Standard Chartered (STAN) is one of our favourite banks and one of the few global banks that wasn't deeply damaged by the financial crisis. Its footprint in some of the world's fastest-growing markets - Asia, Africa, and the Middle East - spurred profit growth of about 14% annually between 2010 and 2012. Although slowdowns in its key markets mean near-term growth is likely to be subpar, we think the underlying fundamentals remain strong. We're especially impressed that Standard Chartered is controlling expenses well despite cost inflation in its markets, and is maintaining its 55% cost/income ratio. We think the bank's diversification - no market accounts for more than 25% of profits before tax and noninterest income accounts for nearly half of revenue - will help the firm smooth over any bumps in the road, although turmoil in Asia, Africa, or the Middle East is bound to affect its profitability.

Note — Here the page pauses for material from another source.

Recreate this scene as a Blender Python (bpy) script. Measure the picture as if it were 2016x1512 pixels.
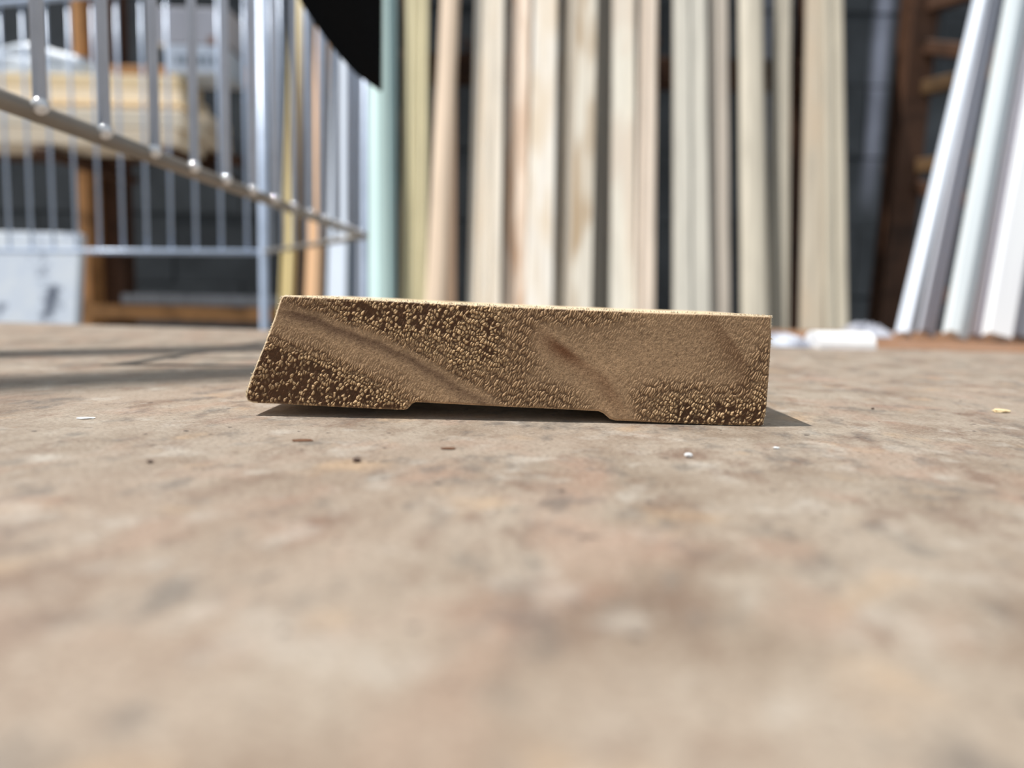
import bpy, bmesh, math, random
import numpy as np
from mathutils import Vector, Matrix
random.seed(7); rng = np.random.default_rng(11)
scene = bpy.context.scene
for o in list(bpy.data.objects): bpy.data.objects.remove(o)
COL = scene.collection

# ------------------------------------------------------------------ camera
F_PX, W_PX, H_PX = 1560.0, 2016.0, 1512.0
CAM_H = 0.0216                       # lens 2 cm above the plywood
PITCH, ROLL = math.atan(166/1560.0), math.radians(1.2)
CAM = Vector((0, 0, CAM_H))
FWD = Vector((0, math.cos(PITCH), -math.sin(PITCH)))
U0 = Vector((0, math.sin(PITCH), math.cos(PITCH)))
RGT = Vector((1, 0, 0))*math.cos(ROLL) + U0*math.sin(ROLL)
UPV = U0*math.cos(ROLL) - Vector((1, 0, 0))*math.sin(ROLL)
cd = bpy.data.cameras.new('camera'); cam = bpy.data.objects.new('camera', cd); COL.objects.link(cam)
m = Matrix((RGT, UPV, -FWD)).transposed().to_4x4(); m.translation = CAM; cam.matrix_world = m
cd.sensor_fit = 'HORIZONTAL'; cd.sensor_width = 36.0; cd.lens = 36.0*F_PX/W_PX
cd.clip_start = 0.004; cd.clip_end = 50
cd.dof.use_dof = True; cd.dof.focus_distance = 0.1405; cd.dof.aperture_fstop = cd.lens/2.2
scene.camera = cam

# ------------------------------------------------------------------ sky, sun, exposure
wd = bpy.data.worlds.new('sky'); scene.world = wd; wd.use_nodes = True
bg = wd.node_tree.nodes['Background']
bg.inputs['Color'].default_value = (0.82, 0.91, 1.0, 1); bg.inputs['Strength'].default_value = 0.38
SUN_EL, SUN_AZ = math.radians(64.5), math.radians(12)      # from the left, a little from the front
sdir = Vector((-math.cos(SUN_EL)*math.cos(SUN_AZ), -math.cos(SUN_EL)*math.sin(SUN_AZ), math.sin(SUN_EL)))
sl = bpy.data.lights.new('sun', 'SUN'); sl.energy = 3.7; sl.angle = math.radians(0.53); sl.color = (1.0, 0.965, 0.92)
so = bpy.data.objects.new('sun', sl); COL.objects.link(so)
so.rotation_euler = sdir.to_track_quat('Z', 'Y').to_euler(); so.location = (-2, -1, 4)
vs = scene.view_settings
vs.view_transform = 'Standard'; vs.look = 'None'; vs.exposure = 0.45; vs.gamma = 1.0; vs.use_curve_mapping = False

# ------------------------------------------------------------------ helpers
def lin(r, g, b):
    f = lambda c: (c/255/12.92) if c/255 <= 0.04045 else ((c/255+0.055)/1.055)**2.4
    return (f(r), f(g), f(b))
def ray(x, y):
    return FWD*F_PX + RGT*(x-W_PX/2) - UPV*(y-H_PX/2)
def at(x, y, D, k=0.0):              # pixel -> point on the plane Y = D + k*z
    d = ray(x, y); t = (D + k*CAM.z)/(d.y - k*d.z)
    return CAM + d*t
def on_z(x, y, z=0.0):
    d = ray(x, y); return CAM + d*((z-CAM.z)/d.z)

def mesh_obj(name, verts, faces, mat=None, parent=None, smooth=False):
    me = bpy.data.meshes.new(name); me.from_pydata([tuple(v) for v in verts], [], faces); me.update()
    return link(name, me, mat, parent, smooth)
def link(name, me, mat=None, parent=None, smooth=False):
    o = bpy.data.objects.new(name, me); COL.objects.link(o)
    if mat and not me.materials: me.materials.append(mat)
    if parent: o.parent = parent
    if smooth:
        for p in me.polygons: p.use_smooth = True
    return o
def bm_obj(name, bm, mat=None, parent=None, smooth=False):
    bmesh.ops.recalc_face_normals(bm, faces=bm.faces)
    me = bpy.data.meshes.new(name); bm.to_mesh(me); bm.free()
    return link(name, me, mat, parent, smooth)
def tag(o, label, cat, group=None, kind=None):
    if label: o['label'] = label
    if cat: o['category'] = cat
    if group: o['group'] = group
    if kind or cat: o['kind'] = kind or 'thing'
    return o
def empty(name, loc=(0, 0, 0)):
    o = bpy.data.objects.new(name, None); COL.objects.link(o); o.location = loc; o.empty_display_size = 0.02
    return o
def bm_box(bm, c, s, rot=None, bevel=0.0):
    r = bmesh.ops.create_cube(bm, size=1.0)
    M = Matrix.Translation(c) @ (rot.to_4x4() if rot else Matrix.Identity(4)) @ Matrix.Diagonal((s[0], s[1], s[2], 1))
    bmesh.ops.transform(bm, matrix=M, verts=r['verts'])
    if bevel:
        es = list({e for v in r['verts'] for e in v.link_edges})
        bmesh.ops.bevel(bm, geom=es, offset=bevel, segments=2, affect='EDGES', profile=0.5)
def box(name, c, s, mat, parent=None, rot=None, bevel=0.0):
    bm = bmesh.new(); bm_box(bm, Vector(c), s, rot, bevel); return bm_obj(name, bm, mat, parent)
def bm_tube(bm, pts, r, seg=12, caps=True):
    pts = [Vector(p) for p in pts]; rings = []
    for i, p in enumerate(pts):
        a = pts[max(i-1, 0)]; b = pts[min(i+1, len(pts)-1)]; t = (b-a).normalized()
        u = t.orthogonal().normalized() if i == 0 else (u - t*u.dot(t)).normalized()
        v = t.cross(u)
        rings.append([bm.verts.new(p + u*(r*math.cos(2*math.pi*j/seg)) + v*(r*math.sin(2*math.pi*j/seg))) for j in range(seg)])
    for a, b in zip(rings, rings[1:]):
        for j in range(seg): bm.faces.new((a[j], a[(j+1) % seg], b[(j+1) % seg], b[j]))
    if caps: bm.faces.new(rings[0][::-1]); bm.faces.new(rings[-1])
def tube(name, pts, r, mat, parent=None, seg=12):
    bm = bmesh.new(); bm_tube(bm, pts, r, seg); return bm_obj(name, bm, mat, parent, True)

# ------------------------------------------------------------------ materials
class NT:
    def __init__(s, name, rough=0.6, spec=0.3, metal=0.0):
        s.m = bpy.data.materials.new(name); s.m.use_nodes = True; s.t = s.m.node_tree
        s.b = s.t.nodes['Principled BSDF']; s.b.inputs['Roughness'].default_value = rough
        s.b.inputs['Specular IOR Level'].default_value = spec; s.b.inputs['Metallic'].default_value = metal
    def n(s, t, **k):
        x = s.t.nodes.new(t)
        for a, v in k.items(): setattr(x, a, v)
        return x
    def l(s, a, b): s.t.links.new(a, b)
    def coords(s, scale=(1, 1, 1), out='Object', rot=(0, 0, 0), loc=(0, 0, 0)):
        c = s.n('ShaderNodeTexCoord'); mp = s.n('ShaderNodeMapping')
        mp.inputs['Scale'].default_value = scale; mp.inputs['Rotation'].default_value = rot; mp.inputs['Location'].default_value = loc
        s.l(c.outputs[out], mp.inputs['Vector']); return mp.outputs['Vector']
    def noise(s, vec, scale, detail=4, rough=0.55, dist=0.0):
        x = s.n('ShaderNodeTexNoise'); x.inputs['Scale'].default_value = scale; x.inputs['Detail'].default_value = detail
        x.inputs['Roughness'].default_value = rough; x.inputs['Distortion'].default_value = dist
        if vec: s.l(vec, x.inputs['Vector'])
        return x.outputs['Fac']
    def ramp(s, fac, stops):
        x = s.n('ShaderNodeValToRGB'); e = x.color_ramp.elements
        while len(e) < len(stops): e.new(0.5)
        for q, (p, c) in zip(e, stops):
            q.position = p; q.color = (*c, 1) if not isinstance(c, (int, float)) else (c, c, c, 1)
        s.l(fac, x.inputs['Fac']); return x.outputs['Color']
    def mix(s, fac, a, b, mode='MIX'):
        x = s.n('ShaderNodeMix', data_type='RGBA', blend_type=mode)
        for v, k in ((fac, 0), (a, 6), (b, 7)):
            if isinstance(v, (int, float)): x.inputs[k].default_value = v
            elif isinstance(v, tuple): x.inputs[k].default_value = (*v, 1)
            else: s.l(v, x.inputs[k])
        return x.outputs[2]
    def math(s, op, a, b=0.0, clamp=False):
        x = s.n('ShaderNodeMath', operation=op, use_clamp=clamp)
        for v, k in ((a, 0), (b, 1)):
            if isinstance(v, (int, float)): x.inputs[k].default_value = v
            else: s.l(v, x.inputs[k])
        return x.outputs[0]
    def bump(s, h, strength=0.3, dist=0.001):
        x = s.n('ShaderNodeBump'); x.inputs['Strength'].default_value = strength; x.inputs['Distance'].default_value = dist
        s.l(h, x.inputs['Height']); s.l(x.outputs['Normal'], s.b.inputs['Normal'])
    def color(s, c):
        if isinstance(c, tuple): s.b.inputs['Base Color'].default_value = (*c, 1)
        else: s.l(c, s.b.inputs['Base Color'])
        return s.m
def mul(c, k): return tuple(min(1, x*k) for x in c)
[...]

In early 2014, Standard Chartered announced a new structure under which it will operate as one bank focused on three customer segments - Corporate and Institutional (formerly Wholesale), Commercial and Private Banking, and Retail (formerly Consumer). The biggest change is the creation of Commercial and Private Banking, which will combine the SME and middle-market segments under one roof. This more clearly links the bank's commercial and private banking capabilities, with the idea that both divisions are well-positioned to serve the wealthy owners of privately held business. Although we think this strategic move is a good one, we think the reorganization is otherwise largely window dressing - the majority of Standard Chartered's revenue will continue to come from its largely unchanged former Wholesale division.
We like these changes in theory - we think they will sharpen the bank's focus on serving customers that value its reach across fast-growing markets, the source of its narrow moat - but we doubt they will significantly reinvigorate growth. We're also unconvinced that they will spur material cost synergies, as Standard Chartered's operations are already fairly lean. Still, we think the bank's attractive footprint and strategic focus mean its long-term prospects are bright.
Standard Chartered's strategy is to continue to build out its network in Asia, Africa, and the Middle East, so its fortunes are closely tied to the economic health of these occasionally unstable regions. Competition is heating up in Asia, particularly in Hong Kong - one of Standard Chartered's biggest markets - and profit margins could suffer. We note that growth has slowed significantly in these markets, and Standard Chartered also faces headwinds as it pulls back from South Korea - we expect growth through at least 2015 to be below historical levels.
We believe that Standard Chartered of is worth £ 16.30 per share, making the stock currently undervalued.